The following are some of Ebert’s favorite philosophical moments about film:
— “Every great film should seem new every time you see it.”
— “No good movie is too long and no bad movie is short enough.”
— “If you have to ask what it symbolizes, it didn’t.”
— “If a movie isn’t a hit right out of the gate, they drop it. Which means that the whole mainstream Hollywood product has been skewed toward violence and vulgar teen comedy.”

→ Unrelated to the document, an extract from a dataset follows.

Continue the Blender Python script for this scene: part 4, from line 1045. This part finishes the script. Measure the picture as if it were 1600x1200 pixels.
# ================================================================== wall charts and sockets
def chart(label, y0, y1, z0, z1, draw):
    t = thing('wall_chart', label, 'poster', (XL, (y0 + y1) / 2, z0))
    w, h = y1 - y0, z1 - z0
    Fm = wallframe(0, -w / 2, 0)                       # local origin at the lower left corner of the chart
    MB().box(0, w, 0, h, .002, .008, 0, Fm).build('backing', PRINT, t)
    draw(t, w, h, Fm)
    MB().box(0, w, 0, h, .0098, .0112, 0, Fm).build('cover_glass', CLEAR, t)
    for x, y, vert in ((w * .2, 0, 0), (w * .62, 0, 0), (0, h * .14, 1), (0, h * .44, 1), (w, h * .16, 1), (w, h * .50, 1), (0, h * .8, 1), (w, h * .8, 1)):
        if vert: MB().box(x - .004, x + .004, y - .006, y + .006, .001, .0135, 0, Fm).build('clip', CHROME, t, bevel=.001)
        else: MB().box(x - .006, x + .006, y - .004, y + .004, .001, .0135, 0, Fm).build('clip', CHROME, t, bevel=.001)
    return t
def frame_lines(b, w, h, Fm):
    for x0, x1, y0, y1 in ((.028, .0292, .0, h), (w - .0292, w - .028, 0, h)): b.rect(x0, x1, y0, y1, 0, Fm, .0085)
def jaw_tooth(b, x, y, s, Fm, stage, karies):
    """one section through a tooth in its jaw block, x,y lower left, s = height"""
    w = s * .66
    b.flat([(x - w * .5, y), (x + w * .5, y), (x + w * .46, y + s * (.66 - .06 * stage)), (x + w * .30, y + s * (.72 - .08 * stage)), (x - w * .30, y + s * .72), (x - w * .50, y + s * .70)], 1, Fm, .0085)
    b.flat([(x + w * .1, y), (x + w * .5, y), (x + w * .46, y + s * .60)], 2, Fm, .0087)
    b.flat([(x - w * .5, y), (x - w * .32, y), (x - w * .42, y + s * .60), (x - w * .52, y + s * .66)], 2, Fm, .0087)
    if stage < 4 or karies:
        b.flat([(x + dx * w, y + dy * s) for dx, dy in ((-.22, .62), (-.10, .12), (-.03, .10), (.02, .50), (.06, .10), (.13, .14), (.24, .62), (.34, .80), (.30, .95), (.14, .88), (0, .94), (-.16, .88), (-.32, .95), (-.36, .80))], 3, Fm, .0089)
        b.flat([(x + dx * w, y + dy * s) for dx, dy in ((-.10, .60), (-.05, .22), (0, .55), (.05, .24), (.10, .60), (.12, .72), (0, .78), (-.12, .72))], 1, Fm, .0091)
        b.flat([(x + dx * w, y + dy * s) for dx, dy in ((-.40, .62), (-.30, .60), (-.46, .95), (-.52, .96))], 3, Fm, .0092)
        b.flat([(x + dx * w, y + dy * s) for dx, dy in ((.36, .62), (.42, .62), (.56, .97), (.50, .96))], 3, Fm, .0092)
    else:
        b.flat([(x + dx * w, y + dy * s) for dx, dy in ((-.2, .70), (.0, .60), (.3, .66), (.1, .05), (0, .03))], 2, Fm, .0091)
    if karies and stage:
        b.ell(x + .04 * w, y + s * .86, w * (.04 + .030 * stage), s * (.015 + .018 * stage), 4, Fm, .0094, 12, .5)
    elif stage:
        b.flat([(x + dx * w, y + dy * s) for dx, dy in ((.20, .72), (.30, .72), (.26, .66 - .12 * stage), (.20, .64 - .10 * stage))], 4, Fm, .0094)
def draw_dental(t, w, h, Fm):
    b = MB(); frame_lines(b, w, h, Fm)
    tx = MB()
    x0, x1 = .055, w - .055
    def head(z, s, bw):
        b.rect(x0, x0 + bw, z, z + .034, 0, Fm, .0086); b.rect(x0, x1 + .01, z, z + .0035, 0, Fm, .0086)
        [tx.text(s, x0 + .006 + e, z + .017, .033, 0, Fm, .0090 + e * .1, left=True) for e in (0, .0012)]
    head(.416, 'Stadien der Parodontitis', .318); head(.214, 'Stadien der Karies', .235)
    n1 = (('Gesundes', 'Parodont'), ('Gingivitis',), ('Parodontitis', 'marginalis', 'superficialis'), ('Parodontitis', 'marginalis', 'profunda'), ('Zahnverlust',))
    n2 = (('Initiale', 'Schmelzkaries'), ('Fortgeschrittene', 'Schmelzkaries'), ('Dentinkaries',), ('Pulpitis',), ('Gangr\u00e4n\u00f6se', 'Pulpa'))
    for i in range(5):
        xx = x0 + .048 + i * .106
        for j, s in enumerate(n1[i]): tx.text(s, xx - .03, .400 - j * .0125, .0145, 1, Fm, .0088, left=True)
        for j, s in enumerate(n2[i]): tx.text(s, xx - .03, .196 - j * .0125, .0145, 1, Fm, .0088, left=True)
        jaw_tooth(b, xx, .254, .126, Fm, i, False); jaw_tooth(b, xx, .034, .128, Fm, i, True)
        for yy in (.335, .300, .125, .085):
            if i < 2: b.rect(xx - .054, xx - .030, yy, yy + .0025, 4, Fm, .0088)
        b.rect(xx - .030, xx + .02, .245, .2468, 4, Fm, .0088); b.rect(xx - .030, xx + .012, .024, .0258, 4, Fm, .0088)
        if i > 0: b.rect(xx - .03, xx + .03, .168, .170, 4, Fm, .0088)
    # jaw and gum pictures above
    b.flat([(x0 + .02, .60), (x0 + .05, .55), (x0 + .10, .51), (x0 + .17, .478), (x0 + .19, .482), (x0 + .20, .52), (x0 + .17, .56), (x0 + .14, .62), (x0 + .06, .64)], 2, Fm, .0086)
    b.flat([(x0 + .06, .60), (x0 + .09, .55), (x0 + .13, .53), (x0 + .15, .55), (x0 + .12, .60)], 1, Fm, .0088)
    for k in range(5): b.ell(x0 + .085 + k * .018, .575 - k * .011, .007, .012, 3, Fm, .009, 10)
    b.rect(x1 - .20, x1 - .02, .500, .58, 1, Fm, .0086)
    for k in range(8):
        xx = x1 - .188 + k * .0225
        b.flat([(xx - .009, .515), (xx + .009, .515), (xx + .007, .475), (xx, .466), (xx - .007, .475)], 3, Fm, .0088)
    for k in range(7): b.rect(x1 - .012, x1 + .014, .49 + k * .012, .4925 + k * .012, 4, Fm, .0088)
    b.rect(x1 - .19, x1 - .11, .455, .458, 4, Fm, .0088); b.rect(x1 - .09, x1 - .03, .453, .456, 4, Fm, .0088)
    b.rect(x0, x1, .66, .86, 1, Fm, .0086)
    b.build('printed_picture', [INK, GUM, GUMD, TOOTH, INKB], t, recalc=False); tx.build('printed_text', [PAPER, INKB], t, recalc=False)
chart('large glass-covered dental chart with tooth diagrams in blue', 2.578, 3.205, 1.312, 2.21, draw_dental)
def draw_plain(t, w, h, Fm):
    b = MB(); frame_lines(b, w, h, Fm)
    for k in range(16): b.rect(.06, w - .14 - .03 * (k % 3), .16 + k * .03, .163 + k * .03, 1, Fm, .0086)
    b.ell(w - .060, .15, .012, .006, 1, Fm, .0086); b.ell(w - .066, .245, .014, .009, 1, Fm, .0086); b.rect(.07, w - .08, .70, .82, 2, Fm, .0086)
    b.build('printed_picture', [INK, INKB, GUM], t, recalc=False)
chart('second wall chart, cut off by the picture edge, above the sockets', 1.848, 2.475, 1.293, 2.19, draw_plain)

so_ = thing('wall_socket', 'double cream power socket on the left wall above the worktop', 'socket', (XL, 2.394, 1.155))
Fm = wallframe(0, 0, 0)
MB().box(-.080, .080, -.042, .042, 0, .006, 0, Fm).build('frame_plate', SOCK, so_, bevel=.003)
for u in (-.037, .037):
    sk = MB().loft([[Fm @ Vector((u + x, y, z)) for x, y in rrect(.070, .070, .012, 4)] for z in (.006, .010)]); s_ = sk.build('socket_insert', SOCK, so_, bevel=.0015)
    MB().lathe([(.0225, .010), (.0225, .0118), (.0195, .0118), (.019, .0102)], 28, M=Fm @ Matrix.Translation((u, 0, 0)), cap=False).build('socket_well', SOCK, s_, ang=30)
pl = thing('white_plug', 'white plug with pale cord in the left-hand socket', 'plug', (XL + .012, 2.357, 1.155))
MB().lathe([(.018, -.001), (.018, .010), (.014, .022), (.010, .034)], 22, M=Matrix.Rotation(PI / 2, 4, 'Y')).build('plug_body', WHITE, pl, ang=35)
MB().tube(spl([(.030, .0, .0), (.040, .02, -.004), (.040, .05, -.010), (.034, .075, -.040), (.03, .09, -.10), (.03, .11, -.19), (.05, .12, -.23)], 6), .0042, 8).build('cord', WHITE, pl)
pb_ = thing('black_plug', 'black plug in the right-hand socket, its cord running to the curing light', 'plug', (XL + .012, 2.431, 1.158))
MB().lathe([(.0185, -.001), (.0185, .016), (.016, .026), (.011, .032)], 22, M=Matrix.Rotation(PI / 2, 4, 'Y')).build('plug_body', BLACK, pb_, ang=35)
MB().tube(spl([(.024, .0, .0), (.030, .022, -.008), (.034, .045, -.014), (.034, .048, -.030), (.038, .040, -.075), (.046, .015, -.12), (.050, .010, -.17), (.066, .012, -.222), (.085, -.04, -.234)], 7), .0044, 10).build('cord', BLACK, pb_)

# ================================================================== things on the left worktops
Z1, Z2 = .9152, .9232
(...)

Ebert, who won a Pulitzer Prize for film criticism in 1975, wrote some of the most unusual and poignant movie reviews. What follows are some of his sharpest criticisms:
About Rob Schneider’s “Deuce Bigalow: European Gigolo” in 2005, Ebert said, “If he’s going to persist in making bad movies, he’s going to — have to grow accustomed to reading bad reviews.” When another movie critic, Patrick Goldstein, wrote a bad review of Schneider’s movie, commented and then Ebert retorted with: “But Schneider is correct, and Patrick Goldstein has not yet won a Pulitzer Prize. Therefore, Goldstein is not qualified to complain that Columbia financed “Deuce Bigalow: European Gigolo” while passing on the opportunity to participate in “Million Dollar Baby,” “Ray,” “The Aviator,” “Sideways” and “Finding Neverland.” As chance would have it, I have won the Pulitzer Prize, and so I am qualified. Speaking in my official capacity as a Pulitzer Prize winner, Mr. Schneider, your movie sucks.”
A example of Ebert’s wit comes from his review of Tom Green’s 2001 comedy “Freddy Got Fingered” of which he wrote one of his most scathing reviews ever: “This movie doesn’t scrape the bottom of the barrel. This movie isn’t the bottom of the barrel. This movie isn’t below the bottom of the barrel. This movie doesn’t deserve to be mentioned in the same sentence with barrels.”
Upon hearing of his death today, almost everyone made a comment, including President Obama, and many Chicagoans.According to Jeff McMahon from Forbes magazine, Ebert was America’s “greatest movie reviewer … Not because he cared about movies, not because he told us what to think about movies, but because he told us just enough to care and to think for ourselves.”
Perhaps the best comment about him today came from Rick Kogan of the Chicago Tribune, who pointed out that Ebert “displayed the soul of a poet.” As a movie critic who read Ebert’s reviews almost daily, I will deeply miss that poetry.